- **STATED TASK**:
Will you give every entry again exactly as it stands?

===============

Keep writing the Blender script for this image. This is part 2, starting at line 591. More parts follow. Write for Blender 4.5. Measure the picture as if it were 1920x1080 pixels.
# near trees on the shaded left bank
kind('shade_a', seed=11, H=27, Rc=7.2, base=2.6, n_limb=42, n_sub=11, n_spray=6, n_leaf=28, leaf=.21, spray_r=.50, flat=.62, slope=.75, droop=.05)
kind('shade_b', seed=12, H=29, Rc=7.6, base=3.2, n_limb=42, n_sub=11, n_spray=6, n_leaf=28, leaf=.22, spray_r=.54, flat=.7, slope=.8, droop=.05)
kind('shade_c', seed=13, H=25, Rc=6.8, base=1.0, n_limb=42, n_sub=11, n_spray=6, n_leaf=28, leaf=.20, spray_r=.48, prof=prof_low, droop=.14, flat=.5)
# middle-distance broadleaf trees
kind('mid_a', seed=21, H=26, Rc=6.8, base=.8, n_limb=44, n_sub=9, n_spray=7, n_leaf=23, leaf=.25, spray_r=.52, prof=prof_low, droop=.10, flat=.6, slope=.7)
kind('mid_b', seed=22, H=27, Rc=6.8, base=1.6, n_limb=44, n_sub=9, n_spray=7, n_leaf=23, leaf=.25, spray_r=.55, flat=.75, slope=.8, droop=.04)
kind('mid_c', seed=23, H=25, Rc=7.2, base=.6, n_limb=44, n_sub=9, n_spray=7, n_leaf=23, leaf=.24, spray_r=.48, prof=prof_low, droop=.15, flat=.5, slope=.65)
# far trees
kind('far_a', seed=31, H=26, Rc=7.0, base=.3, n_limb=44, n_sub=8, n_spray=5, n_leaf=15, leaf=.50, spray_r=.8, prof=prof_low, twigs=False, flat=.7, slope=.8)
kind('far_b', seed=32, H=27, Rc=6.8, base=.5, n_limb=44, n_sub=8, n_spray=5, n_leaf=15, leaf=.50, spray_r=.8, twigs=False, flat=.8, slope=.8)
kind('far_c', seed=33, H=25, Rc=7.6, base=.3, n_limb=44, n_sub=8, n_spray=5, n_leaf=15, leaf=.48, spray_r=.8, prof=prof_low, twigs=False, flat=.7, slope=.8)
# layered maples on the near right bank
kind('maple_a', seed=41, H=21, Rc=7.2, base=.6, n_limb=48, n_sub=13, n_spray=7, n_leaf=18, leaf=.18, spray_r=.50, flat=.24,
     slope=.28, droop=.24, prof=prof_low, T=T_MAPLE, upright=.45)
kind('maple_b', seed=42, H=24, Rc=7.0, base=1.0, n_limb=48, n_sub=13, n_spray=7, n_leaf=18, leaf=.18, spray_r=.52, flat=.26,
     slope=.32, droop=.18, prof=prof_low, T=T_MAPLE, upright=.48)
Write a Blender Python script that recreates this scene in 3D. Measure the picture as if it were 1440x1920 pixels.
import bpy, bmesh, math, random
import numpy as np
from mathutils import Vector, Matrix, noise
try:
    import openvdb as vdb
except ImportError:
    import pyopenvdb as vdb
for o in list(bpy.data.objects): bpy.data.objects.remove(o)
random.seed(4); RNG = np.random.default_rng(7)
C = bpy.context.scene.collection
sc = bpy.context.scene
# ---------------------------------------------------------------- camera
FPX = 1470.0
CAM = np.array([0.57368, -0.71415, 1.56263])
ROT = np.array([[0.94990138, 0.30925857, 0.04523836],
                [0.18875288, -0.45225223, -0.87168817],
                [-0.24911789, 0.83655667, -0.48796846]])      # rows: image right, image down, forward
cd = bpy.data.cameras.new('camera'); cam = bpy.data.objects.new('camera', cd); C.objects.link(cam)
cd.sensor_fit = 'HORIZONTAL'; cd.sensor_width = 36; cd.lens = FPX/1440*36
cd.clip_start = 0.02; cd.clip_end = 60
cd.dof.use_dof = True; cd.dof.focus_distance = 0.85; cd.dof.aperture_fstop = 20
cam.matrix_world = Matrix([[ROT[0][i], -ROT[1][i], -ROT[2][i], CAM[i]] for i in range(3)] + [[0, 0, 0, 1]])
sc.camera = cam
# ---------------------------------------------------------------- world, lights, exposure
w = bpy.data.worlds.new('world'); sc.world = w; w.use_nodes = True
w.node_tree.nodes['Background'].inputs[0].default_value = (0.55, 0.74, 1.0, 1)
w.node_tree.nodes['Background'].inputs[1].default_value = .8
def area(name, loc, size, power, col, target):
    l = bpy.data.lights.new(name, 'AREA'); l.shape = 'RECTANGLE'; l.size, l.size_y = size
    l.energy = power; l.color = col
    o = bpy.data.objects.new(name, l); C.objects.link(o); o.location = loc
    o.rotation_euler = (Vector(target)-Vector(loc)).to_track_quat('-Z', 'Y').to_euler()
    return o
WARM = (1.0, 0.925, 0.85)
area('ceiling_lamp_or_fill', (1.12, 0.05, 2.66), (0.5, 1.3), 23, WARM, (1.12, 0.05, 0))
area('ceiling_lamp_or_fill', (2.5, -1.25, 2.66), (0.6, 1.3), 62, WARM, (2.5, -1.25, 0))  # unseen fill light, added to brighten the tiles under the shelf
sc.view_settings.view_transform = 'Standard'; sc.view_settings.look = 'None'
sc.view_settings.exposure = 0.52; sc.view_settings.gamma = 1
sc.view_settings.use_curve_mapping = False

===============

- **EXERCISE OUTPUT**:
Keep writing the Blender script for this image. This is part 2, starting at line 591. More parts follow. Write for Blender 4.5. Measure the picture as if it were 1920x1080 pixels.
# near trees on the shaded left bank
kind('shade_a', seed=11, H=27, Rc=7.2, base=2.6, n_limb=42, n_sub=11, n_spray=6, n_leaf=28, leaf=.21, spray_r=.50, flat=.62, slope=.75, droop=.05)
kind('shade_b', seed=12, H=29, Rc=7.6, base=3.2, n_limb=42, n_sub=11, n_spray=6, n_leaf=28, leaf=.22, spray_r=.54, flat=.7, slope=.8, droop=.05)
kind('shade_c', seed=13, H=25, Rc=6.8, base=1.0, n_limb=42, n_sub=11, n_spray=6, n_leaf=28, leaf=.20, spray_r=.48, prof=prof_low, droop=.14, flat=.5)
# middle-distance broadleaf trees
kind('mid_a', seed=21, H=26, Rc=6.8, base=.8, n_limb=44, n_sub=9, n_spray=7, n_leaf=23, leaf=.25, spray_r=.52, prof=prof_low, droop=.10, flat=.6, slope=.7)
kind('mid_b', seed=22, H=27, Rc=6.8, base=1.6, n_limb=44, n_sub=9, n_spray=7, n_leaf=23, leaf=.25, spray_r=.55, flat=.75, slope=.8, droop=.04)
kind('mid_c', seed=23, H=25, Rc=7.2, base=.6, n_limb=44, n_sub=9, n_spray=7, n_leaf=23, leaf=.24, spray_r=.48, prof=prof_low, droop=.15, flat=.5, slope=.65)
# far trees
kind('far_a', seed=31, H=26, Rc=7.0, base=.3, n_limb=44, n_sub=8, n_spray=5, n_leaf=15, leaf=.50, spray_r=.8, prof=prof_low, twigs=False, flat=.7, slope=.8)
kind('far_b', seed=32, H=27, Rc=6.8, base=.5, n_limb=44, n_sub=8, n_spray=5, n_leaf=15, leaf=.50, spray_r=.8, twigs=False, flat=.8, slope=.8)
kind('far_c', seed=33, H=25, Rc=7.6, base=.3, n_limb=44, n_sub=8, n_spray=5, n_leaf=15, leaf=.48, spray_r=.8, prof=prof_low, twigs=False, flat=.7, slope=.8)
# layered maples on the near right bank
kind('maple_a', seed=41, H=21, Rc=7.2, base=.6, n_limb=48, n_sub=13, n_spray=7, n_leaf=18, leaf=.18, spray_r=.50, flat=.24,
     slope=.28, droop=.24, prof=prof_low, T=T_MAPLE, upright=.45)
kind('maple_b', seed=42, H=24, Rc=7.0, base=1.0, n_limb=48, n_sub=13, n_spray=7, n_leaf=18, leaf=.18, spray_r=.52, flat=.26,
     slope=.32, droop=.18, prof=prof_low, T=T_MAPLE, upright=.48)
Write a Blender Python script that recreates this scene in 3D. Measure the picture as if it were 1440x1920 pixels.
import bpy, bmesh, math, random
import numpy as np
from mathutils import Vector, Matrix, noise
try:
    import openvdb as vdb
except ImportError:
    import pyopenvdb as vdb
for o in list(bpy.data.objects): bpy.data.objects.remove(o)
random.seed(4); RNG = np.random.default_rng(7)
C = bpy.context.scene.collection
sc = bpy.context.scene
# ---------------------------------------------------------------- camera
FPX = 1470.0
CAM = np.array([0.57368, -0.71415, 1.56263])
ROT = np.array([[0.94990138, 0.30925857, 0.04523836],
                [0.18875288, -0.45225223, -0.87168817],
                [-0.24911789, 0.83655667, -0.48796846]])      # rows: image right, image down, forward
cd = bpy.data.cameras.new('camera'); cam = bpy.data.objects.new('camera', cd); C.objects.link(cam)
cd.sensor_fit = 'HORIZONTAL'; cd.sensor_width = 36; cd.lens = FPX/1440*36
cd.clip_start = 0.02; cd.clip_end = 60
cd.dof.use_dof = True; cd.dof.focus_distance = 0.85; cd.dof.aperture_fstop = 20
cam.matrix_world = Matrix([[ROT[0][i], -ROT[1][i], -ROT[2][i], CAM[i]] for i in range(3)] + [[0, 0, 0, 1]])
sc.camera = cam
# ---------------------------------------------------------------- world, lights, exposure
w = bpy.data.worlds.new('world'); sc.world = w; w.use_nodes = True
w.node_tree.nodes['Background'].inputs[0].default_value = (0.55, 0.74, 1.0, 1)
w.node_tree.nodes['Background'].inputs[1].default_value = .8
def area(name, loc, size, power, col, target):
    l = bpy.data.lights.new(name, 'AREA'); l.shape = 'RECTANGLE'; l.size, l.size_y = size
    l.energy = power; l.color = col
    o = bpy.data.objects.new(name, l); C.objects.link(o); o.location = loc
    o.rotation_euler = (Vector(target)-Vector(loc)).to_track_quat('-Z', 'Y').to_euler()
    return o
WARM = (1.0, 0.925, 0.85)
area('ceiling_lamp_or_fill', (1.12, 0.05, 2.66), (0.5, 1.3), 23, WARM, (1.12, 0.05, 0))
area('ceiling_lamp_or_fill', (2.5, -1.25, 2.66), (0.6, 1.3), 62, WARM, (2.5, -1.25, 0))  # unseen fill light, added to brighten the tiles under the shelf
sc.view_settings.view_transform = 'Standard'; sc.view_settings.look = 'None'
sc.view_settings.exposure = 0.52; sc.view_settings.gamma = 1
sc.view_settings.use_curve_mapping = False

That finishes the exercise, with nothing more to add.